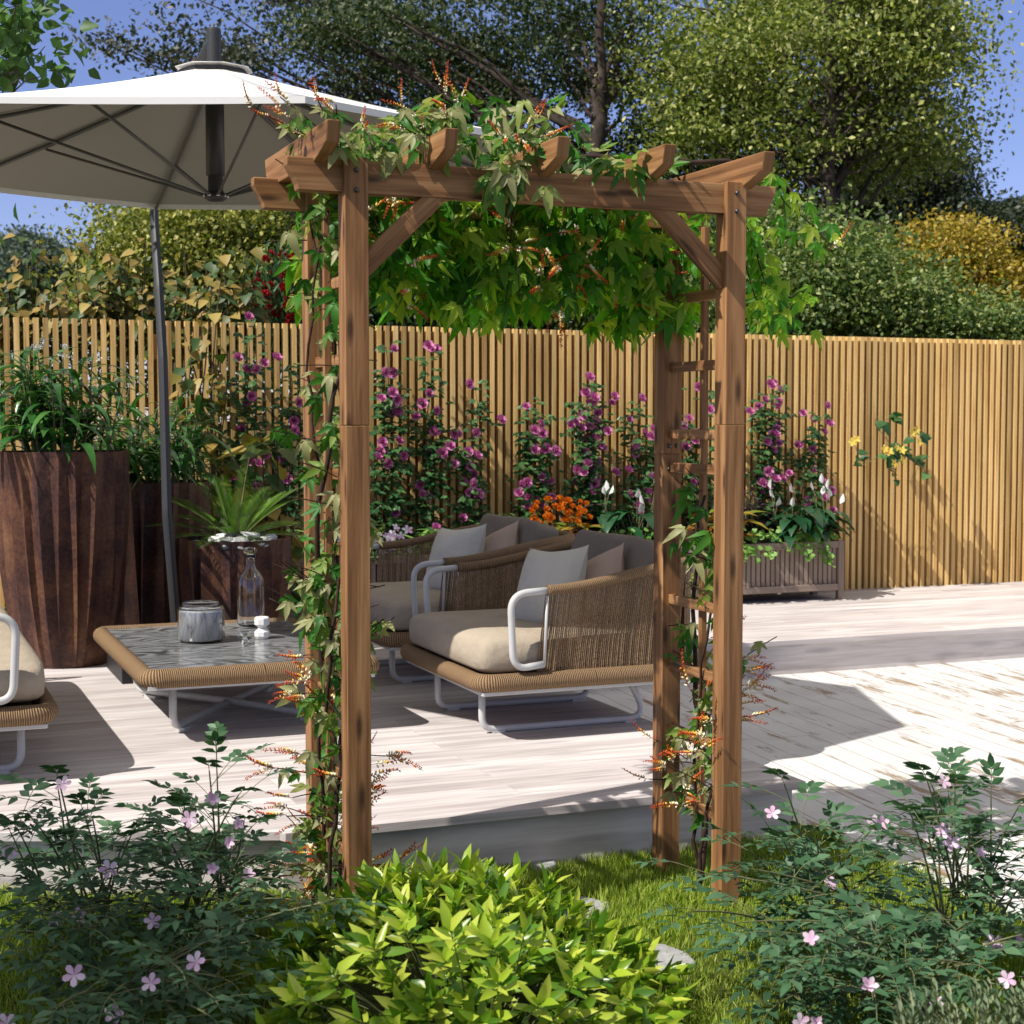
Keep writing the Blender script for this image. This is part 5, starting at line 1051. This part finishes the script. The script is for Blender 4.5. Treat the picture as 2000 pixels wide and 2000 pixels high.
# the bright bush in the middle
bb = at_z(905*K, 1930*K, 0); bu = plant('bright_bush', 'rounded bush of glossy yellow green leaves at the bottom middle', 'bush', bb); L = Leaves(); st = MB()
tops = [(760, 1660), (850, 1665), (930, 1690), (990, 1665), (1080, 1760), (1150, 1745), (1190, 1790), (620, 1740), (560, 1790), (500, 1860), (700, 1690), (1240, 1850), (1280, 1900), (840, 1720), (940, 1760), (1020, 1800)]
n = 300
for i in range(n):
    if i < len(tops): e = at_d(tops[i][0]*K, (tops[i][1]+92)*K, 3.15+rnd.uniform(-.1, .1))
    else:
        a = rnd.uniform(0, 6.28); q = math.sqrt(rnd.random()); x = q*math.cos(a)*.48-.02; y = q*math.sin(a)*.40; h = (.335*(1-.72*(q**2.4)))*rnd.uniform(.72, 1.06)*(1-.18*(x+.05)/.43); e = Vector((bb.x+x*_c+y*_s, bb.y-x*_s+y*_c, max(.04, h)))
    b = Vector((bb.x+(e.x-bb.x)*.35, bb.y+(e.y-bb.y)*.35, 0)); p = stalk_path(b, e, .12, 6); st.tube([x-bb for x in p], lambda z: .003-.0018*z, 4, cap=False); ax = (p[-1]-p[-3]).normalized()
    for k in range(11):
        an = k*2.4+i; f = k/10; sd = Vector((math.cos(an), math.sin(an), 0)); y = sd*(1-.55*f)+ax*(.25+.95*f); pp = p[-1]-ax*.055*(1-f); L.add(rnd.choice(T_LANCE), [V3(pp-bb)], [V3(y)], [V3(ax+sd*-.4)], rnd.uniform(.046, .076))
L.build('foliage', M['laurel'], bu); st.build('stem', M['greenstem'], bu)
# sage at the lower right corner
sb = at_z(1850*K, 1990*K, 0); sg_ = plant('sage_bush', 'grey green sage with upright stems in the lower right corner', 'bush', sb); L = Leaves(); st = MB()
for i in range(95):
    e = at_d(rnd.uniform(1690, 2010)*K, (rnd.uniform(1850, 1960)+max(0, 1760-0)*0)*K, 2.95+rnd.uniform(-.22, .15)); b = Vector((e.x*.75+sb.x*.25, e.y*.75+sb.y*.25, 0)); p = stalk_path(b, e, .06, 7); st.tube([x-sb for x in p], .0016, 4, cap=False)
    for k in range(26):
        q = (.2+.8*k/26)*7; k0 = min(6, int(q)); pp = p[k0].lerp(p[k0+1], q-k0); an = k*2.4; L.add(T_LANCE[1], [V3(pp-sb)], [[math.cos(an), math.sin(an), 1.3]], [[-math.cos(an), -math.sin(an), .6]], rnd.uniform(.022, .036))
L.build('foliage', M['sage'], sg_); st.build('stem', M['greenstem'], sg_)

# ------------------------------------------------------------------ grass
n = 125000; P = np.zeros((n*2, 3)); P[:, 0] = G.uniform(-.8, 2.95, n*2); P[:, 1] = G.uniform(1.9, 4.80, n*2); X, Y = P[:, 0], P[:, 1]
xc = X*_c-Y*_s; yc = X*_s+Y*_c; keep = (np.abs(xc) < .36*yc+.1) & (yc > 2.9)
edge = np.where(X > 1.07, VF+.02, 4.45+(1.07-X)*.387+.02); keep &= (Y < edge) | ((X > 2.80) & (X < 2.93+.03*np.sin(Y*19)) & (Y < 4.75)); keep &= (X < 2.93+.035*np.sin(Y*23)+.02*np.sin(Y*61))
for sx, sy, sr in ((at_z(1108, 1782, 0).x, at_z(1108, 1782, 0).y, .10), (at_z(1290, 1878, 0).x-.05, at_z(1290, 1878, 0).y, .10), (at_z(1035, 1690, 0).x, at_z(1035, 1690, 0).y, .07)): keep &= ((X-sx)**2+(Y-sy)**2 > sr*sr) | (G.random(n*2) < .06)
P = P[keep]; k = len(P); L = Leaves()
tilt = G.normal(size=(k, 2))*.33; Yv = np.c_[tilt, np.ones(k)]; a = G.uniform(0, 6.28, k); Nv = np.c_[np.cos(a), np.sin(a), np.zeros(k)]
patch = .75+.35*np.sin(P[:, 0]*5.1+1)*np.sin(P[:, 1]*4.3)+.2*np.sin(P[:, 0]*17)*np.sin(P[:, 1]*15+2)
L.add(([(-.045, 0, 0), (.045, 0, 0), (.034, .55, .06), (-.034, .55, .06), (0, 1, .22)], [(0, 1, 2, 3), (3, 2, 4)]), P, Yv, Nv, G.uniform(.022, .052, k)*np.clip(patch, .55, 1.25))
go = L.build('grass', M['grass']); tag(go, 'short bright green lawn grass under and around the arbor', 'grass', None, 'stuff')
============================================================
## Written problem
Copy the material shown above in full and exactly. Skip the pictures.

## Output
Keep writing the Blender script for this image. This is part 5, starting at line 1051. This part finishes the script. The script is for Blender 4.5. Treat the picture as 2000 pixels wide and 2000 pixels high.
# the bright bush in the middle
bb = at_z(905*K, 1930*K, 0); bu = plant('bright_bush', 'rounded bush of glossy yellow green leaves at the bottom middle', 'bush', bb); L = Leaves(); st = MB()
tops = [(760, 1660), (850, 1665), (930, 1690), (990, 1665), (1080, 1760), (1150, 1745), (1190, 1790), (620, 1740), (560, 1790), (500, 1860), (700, 1690), (1240, 1850), (1280, 1900), (840, 1720), (940, 1760), (1020, 1800)]
n = 300
for i in range(n):
    if i < len(tops): e = at_d(tops[i][0]*K, (tops[i][1]+92)*K, 3.15+rnd.uniform(-.1, .1))
    else:
        a = rnd.uniform(0, 6.28); q = math.sqrt(rnd.random()); x = q*math.cos(a)*.48-.02; y = q*math.sin(a)*.40; h = (.335*(1-.72*(q**2.4)))*rnd.uniform(.72, 1.06)*(1-.18*(x+.05)/.43); e = Vector((bb.x+x*_c+y*_s, bb.y-x*_s+y*_c, max(.04, h)))
    b = Vector((bb.x+(e.x-bb.x)*.35, bb.y+(e.y-bb.y)*.35, 0)); p = stalk_path(b, e, .12, 6); st.tube([x-bb for x in p], lambda z: .003-.0018*z, 4, cap=False); ax = (p[-1]-p[-3]).normalized()
    for k in range(11):
        an = k*2.4+i; f = k/10; sd = Vector((math.cos(an), math.sin(an), 0)); y = sd*(1-.55*f)+ax*(.25+.95*f); pp = p[-1]-ax*.055*(1-f); L.add(rnd.choice(T_LANCE), [V3(pp-bb)], [V3(y)], [V3(ax+sd*-.4)], rnd.uniform(.046, .076))
L.build('foliage', M['laurel'], bu); st.build('stem', M['greenstem'], bu)
# sage at the lower right corner
sb = at_z(1850*K, 1990*K, 0); sg_ = plant('sage_bush', 'grey green sage with upright stems in the lower right corner', 'bush', sb); L = Leaves(); st = MB()
for i in range(95):
    e = at_d(rnd.uniform(1690, 2010)*K, (rnd.uniform(1850, 1960)+max(0, 1760-0)*0)*K, 2.95+rnd.uniform(-.22, .15)); b = Vector((e.x*.75+sb.x*.25, e.y*.75+sb.y*.25, 0)); p = stalk_path(b, e, .06, 7); st.tube([x-sb for x in p], .0016, 4, cap=False)
    for k in range(26):
        q = (.2+.8*k/26)*7; k0 = min(6, int(q)); pp = p[k0].lerp(p[k0+1], q-k0); an = k*2.4; L.add(T_LANCE[1], [V3(pp-sb)], [[math.cos(an), math.sin(an), 1.3]], [[-math.cos(an), -math.sin(an), .6]], rnd.uniform(.022, .036))
L.build('foliage', M['sage'], sg_); st.build('stem', M['greenstem'], sg_)

# ------------------------------------------------------------------ grass
n = 125000; P = np.zeros((n*2, 3)); P[:, 0] = G.uniform(-.8, 2.95, n*2); P[:, 1] = G.uniform(1.9, 4.80, n*2); X, Y = P[:, 0], P[:, 1]
xc = X*_c-Y*_s; yc = X*_s+Y*_c; keep = (np.abs(xc) < .36*yc+.1) & (yc > 2.9)
edge = np.where(X > 1.07, VF+.02, 4.45+(1.07-X)*.387+.02); keep &= (Y < edge) | ((X > 2.80) & (X < 2.93+.03*np.sin(Y*19)) & (Y < 4.75)); keep &= (X < 2.93+.035*np.sin(Y*23)+.02*np.sin(Y*61))
for sx, sy, sr in ((at_z(1108, 1782, 0).x, at_z(1108, 1782, 0).y, .10), (at_z(1290, 1878, 0).x-.05, at_z(1290, 1878, 0).y, .10), (at_z(1035, 1690, 0).x, at_z(1035, 1690, 0).y, .07)): keep &= ((X-sx)**2+(Y-sy)**2 > sr*sr) | (G.random(n*2) < .06)
P = P[keep]; k = len(P); L = Leaves()
tilt = G.normal(size=(k, 2))*.33; Yv = np.c_[tilt, np.ones(k)]; a = G.uniform(0, 6.28, k); Nv = np.c_[np.cos(a), np.sin(a), np.zeros(k)]
patch = .75+.35*np.sin(P[:, 0]*5.1+1)*np.sin(P[:, 1]*4.3)+.2*np.sin(P[:, 0]*17)*np.sin(P[:, 1]*15+2)
L.add(([(-.045, 0, 0), (.045, 0, 0), (.034, .55, .06), (-.034, .55, .06), (0, 1, .22)], [(0, 1, 2, 3), (3, 2, 4)]), P, Yv, Nv, G.uniform(.022, .052, k)*np.clip(patch, .55, 1.25))
go = L.build('grass', M['grass']); tag(go, 'short bright green lawn grass under and around the arbor', 'grass', None, 'stuff')